What little story remains is also botched by our anonymous scribe(s). The erotic nature of the piece builds in somewhat tantalizing ways, but once the genitalia appears, that sense of tension collapses. The bizarre denouement in which every notable actor in the film is covered in some sort of slimy, bubble-bath-like fluid that drops from above—it just doesn’t work despite its clear homage to Blake Edwards’ The Party.

I’ve already praised some of what redeems it: the incredible staging and cinematography and costume design. I’d like to add to that the acting—it must be incredibly difficult to show such wide ranges of emotion without the aid of one’s voice, but the cast pulls it off as well as any silent-era stars—and the production design. I don’t know if they shot this on a soundstage or in a real European socialist sex den; the fact that I don’t know makes it all the more impressive.

To elucidate on the well-blocked, well-lit shots, let me point you to some exquisite examples of composition. The first occurs early in the film, long before we see any ragged, overworked penises. Two blondes gyrate wildly to the surge and pulse of the electronic music, all the while exchanging alluring glances at one another. Between them, in the distance, a third girl has wrapped her legs around a male suitor, who dances while she sits in mid-air, hanging off of him.

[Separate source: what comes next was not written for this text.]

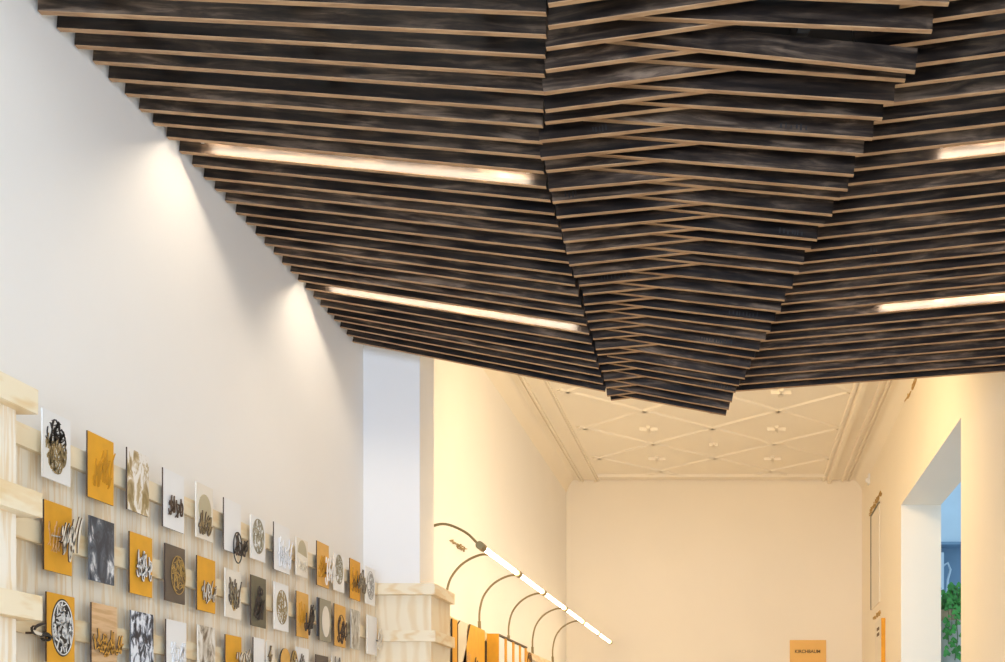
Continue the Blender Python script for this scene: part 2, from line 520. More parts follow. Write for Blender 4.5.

Another features three characters receiving blowjobs simultaneously. Rather than cross-cutting, as many traditional adult ventures would, Bangsta’s Paradise employs an impressive deep-focus shot showing the first character close to us in the upper-middle of frame, the second in the middle distance at the upper-left and the third even farther away in the lower-right. Bangsta’s Paradise is well-stocked with equally impressive shot compositions. It’s just too bad they couldn’t construct an intelligible story to go along with it.

I’m hopeful Eromaxx will learn from these mistakes in future productions, but that remains to be seen.